**INFORMATION PROVIDED:**
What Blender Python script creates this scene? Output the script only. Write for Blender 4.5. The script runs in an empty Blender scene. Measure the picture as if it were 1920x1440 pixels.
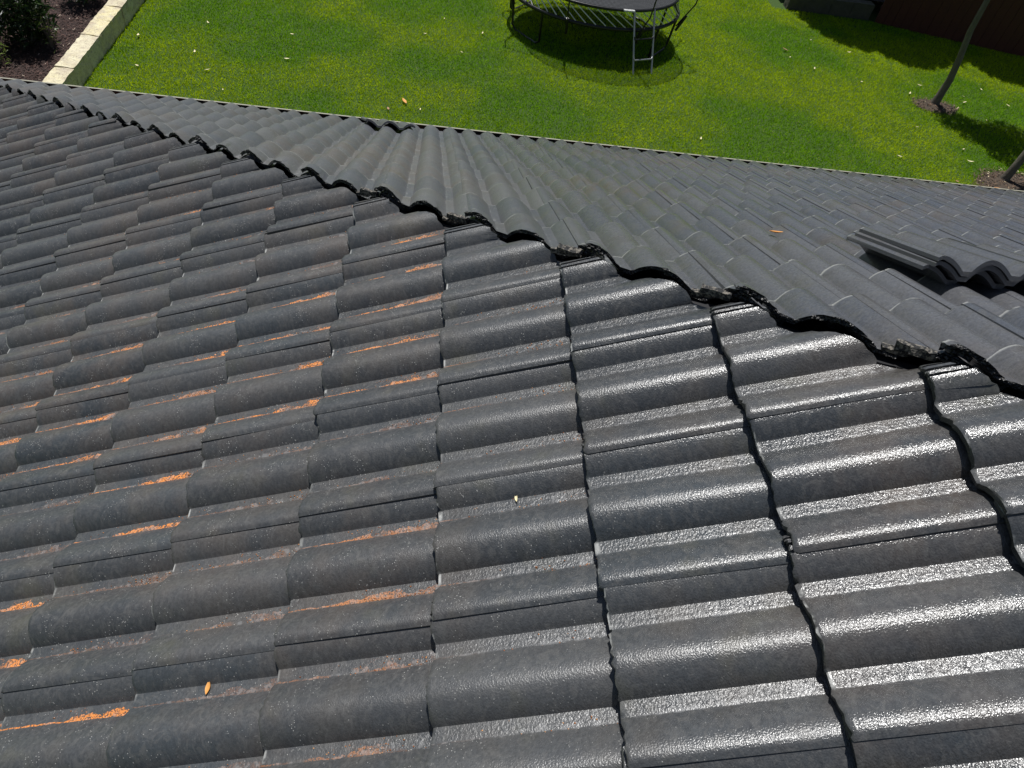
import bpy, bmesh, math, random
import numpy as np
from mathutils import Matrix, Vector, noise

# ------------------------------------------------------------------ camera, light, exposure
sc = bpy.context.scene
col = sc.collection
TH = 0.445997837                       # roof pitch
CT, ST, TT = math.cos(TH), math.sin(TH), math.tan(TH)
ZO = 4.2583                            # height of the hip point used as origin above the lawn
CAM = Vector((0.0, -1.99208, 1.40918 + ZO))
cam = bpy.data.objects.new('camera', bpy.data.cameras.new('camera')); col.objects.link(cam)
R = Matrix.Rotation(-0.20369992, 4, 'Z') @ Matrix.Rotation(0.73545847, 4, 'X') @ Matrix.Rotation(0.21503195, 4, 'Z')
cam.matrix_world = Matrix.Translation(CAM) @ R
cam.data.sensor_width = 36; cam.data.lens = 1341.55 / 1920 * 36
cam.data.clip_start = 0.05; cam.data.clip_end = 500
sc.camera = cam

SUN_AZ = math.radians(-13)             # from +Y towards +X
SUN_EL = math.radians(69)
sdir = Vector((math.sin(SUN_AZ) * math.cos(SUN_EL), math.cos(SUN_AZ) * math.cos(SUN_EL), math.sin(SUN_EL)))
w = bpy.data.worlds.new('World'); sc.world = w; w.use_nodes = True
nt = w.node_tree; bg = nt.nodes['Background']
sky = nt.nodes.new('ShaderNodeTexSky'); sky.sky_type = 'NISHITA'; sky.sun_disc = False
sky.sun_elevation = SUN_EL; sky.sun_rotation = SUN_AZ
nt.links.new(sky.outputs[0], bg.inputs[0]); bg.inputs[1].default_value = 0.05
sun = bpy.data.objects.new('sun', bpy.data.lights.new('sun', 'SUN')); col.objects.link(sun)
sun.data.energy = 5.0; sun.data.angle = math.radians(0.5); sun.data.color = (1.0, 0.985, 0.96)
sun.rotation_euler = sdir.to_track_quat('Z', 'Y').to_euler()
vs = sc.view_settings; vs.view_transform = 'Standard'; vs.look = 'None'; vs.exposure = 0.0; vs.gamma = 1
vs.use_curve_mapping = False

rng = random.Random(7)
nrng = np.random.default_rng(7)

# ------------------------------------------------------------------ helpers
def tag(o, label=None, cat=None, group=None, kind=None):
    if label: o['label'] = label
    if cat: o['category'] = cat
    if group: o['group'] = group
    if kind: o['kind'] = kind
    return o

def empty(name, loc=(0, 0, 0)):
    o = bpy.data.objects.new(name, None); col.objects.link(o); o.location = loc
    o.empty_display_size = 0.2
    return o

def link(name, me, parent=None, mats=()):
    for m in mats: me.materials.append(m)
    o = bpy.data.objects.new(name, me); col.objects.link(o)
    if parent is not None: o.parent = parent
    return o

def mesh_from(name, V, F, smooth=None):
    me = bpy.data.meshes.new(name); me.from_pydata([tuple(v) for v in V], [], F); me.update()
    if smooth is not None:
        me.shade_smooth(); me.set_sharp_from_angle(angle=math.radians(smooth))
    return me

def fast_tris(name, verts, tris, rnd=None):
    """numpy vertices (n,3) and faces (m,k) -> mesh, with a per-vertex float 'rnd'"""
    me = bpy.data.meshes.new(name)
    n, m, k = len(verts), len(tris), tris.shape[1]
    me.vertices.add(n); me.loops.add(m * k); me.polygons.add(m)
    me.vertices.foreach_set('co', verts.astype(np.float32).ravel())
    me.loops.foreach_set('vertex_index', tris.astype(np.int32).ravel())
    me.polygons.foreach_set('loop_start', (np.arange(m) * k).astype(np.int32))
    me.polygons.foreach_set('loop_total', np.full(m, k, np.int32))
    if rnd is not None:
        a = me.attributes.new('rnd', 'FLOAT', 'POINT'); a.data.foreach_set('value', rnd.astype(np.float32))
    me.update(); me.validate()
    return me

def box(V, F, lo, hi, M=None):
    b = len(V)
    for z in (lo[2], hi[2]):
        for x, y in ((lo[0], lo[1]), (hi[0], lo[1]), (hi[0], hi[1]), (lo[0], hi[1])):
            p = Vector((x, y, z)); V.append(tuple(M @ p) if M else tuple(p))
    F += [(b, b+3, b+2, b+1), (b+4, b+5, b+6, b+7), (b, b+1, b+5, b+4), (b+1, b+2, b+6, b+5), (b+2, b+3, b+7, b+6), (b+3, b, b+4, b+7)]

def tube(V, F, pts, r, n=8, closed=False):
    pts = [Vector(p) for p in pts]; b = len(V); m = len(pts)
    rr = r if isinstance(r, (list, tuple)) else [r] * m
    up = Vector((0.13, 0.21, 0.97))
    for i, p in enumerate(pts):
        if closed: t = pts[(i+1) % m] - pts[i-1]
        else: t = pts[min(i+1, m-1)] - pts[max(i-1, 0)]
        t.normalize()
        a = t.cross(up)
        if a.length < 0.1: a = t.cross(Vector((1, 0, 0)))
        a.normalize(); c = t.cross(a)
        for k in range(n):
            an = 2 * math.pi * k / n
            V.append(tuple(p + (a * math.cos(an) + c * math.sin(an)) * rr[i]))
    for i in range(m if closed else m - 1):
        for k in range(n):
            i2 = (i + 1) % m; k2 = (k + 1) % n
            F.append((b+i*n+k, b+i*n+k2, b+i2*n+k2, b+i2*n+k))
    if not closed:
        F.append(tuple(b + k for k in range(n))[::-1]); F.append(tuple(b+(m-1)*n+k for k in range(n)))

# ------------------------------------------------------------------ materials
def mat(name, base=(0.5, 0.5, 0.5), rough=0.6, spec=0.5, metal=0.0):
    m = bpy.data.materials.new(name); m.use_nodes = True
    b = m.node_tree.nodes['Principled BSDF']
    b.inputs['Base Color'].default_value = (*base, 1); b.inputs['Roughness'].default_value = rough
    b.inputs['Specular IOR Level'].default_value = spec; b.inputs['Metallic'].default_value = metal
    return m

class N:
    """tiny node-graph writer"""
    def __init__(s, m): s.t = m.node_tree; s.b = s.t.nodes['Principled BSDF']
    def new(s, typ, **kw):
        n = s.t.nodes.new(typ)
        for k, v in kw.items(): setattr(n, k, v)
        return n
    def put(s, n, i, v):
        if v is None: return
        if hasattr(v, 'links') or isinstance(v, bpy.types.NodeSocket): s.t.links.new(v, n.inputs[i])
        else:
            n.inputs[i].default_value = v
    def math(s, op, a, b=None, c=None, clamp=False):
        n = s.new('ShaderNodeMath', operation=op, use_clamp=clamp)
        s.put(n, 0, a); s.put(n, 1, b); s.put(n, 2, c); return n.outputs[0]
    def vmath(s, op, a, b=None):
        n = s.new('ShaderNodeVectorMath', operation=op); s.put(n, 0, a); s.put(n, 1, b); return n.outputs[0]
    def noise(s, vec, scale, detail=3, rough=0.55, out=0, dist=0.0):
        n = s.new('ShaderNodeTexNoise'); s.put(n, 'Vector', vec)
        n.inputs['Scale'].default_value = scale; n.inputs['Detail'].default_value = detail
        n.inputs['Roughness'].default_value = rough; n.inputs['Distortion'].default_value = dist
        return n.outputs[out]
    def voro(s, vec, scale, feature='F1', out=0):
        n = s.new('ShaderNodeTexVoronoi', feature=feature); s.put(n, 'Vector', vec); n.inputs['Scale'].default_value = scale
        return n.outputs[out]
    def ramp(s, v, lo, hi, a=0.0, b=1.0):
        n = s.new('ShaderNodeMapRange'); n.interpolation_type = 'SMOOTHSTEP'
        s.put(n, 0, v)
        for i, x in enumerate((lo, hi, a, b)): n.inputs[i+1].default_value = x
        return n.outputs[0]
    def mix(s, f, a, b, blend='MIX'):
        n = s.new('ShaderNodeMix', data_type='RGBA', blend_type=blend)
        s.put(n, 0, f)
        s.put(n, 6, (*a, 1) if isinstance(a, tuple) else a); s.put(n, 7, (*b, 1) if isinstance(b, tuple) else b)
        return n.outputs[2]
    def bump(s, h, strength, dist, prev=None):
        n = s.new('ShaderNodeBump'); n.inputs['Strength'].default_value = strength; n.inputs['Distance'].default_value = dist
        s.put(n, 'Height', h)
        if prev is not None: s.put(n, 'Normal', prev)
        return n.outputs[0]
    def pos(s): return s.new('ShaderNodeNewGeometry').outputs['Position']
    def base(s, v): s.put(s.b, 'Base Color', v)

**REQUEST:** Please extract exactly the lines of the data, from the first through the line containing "from mathutils import Matrix, Vector, noise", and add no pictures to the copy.

**FULL SOLUTION:**
What Blender Python script creates this scene? Output the script only. Write for Blender 4.5. The script runs in an empty Blender scene. Measure the picture as if it were 1920x1440 pixels.
import bpy, bmesh, math, random
import numpy as np
from mathutils import Matrix, Vector, noise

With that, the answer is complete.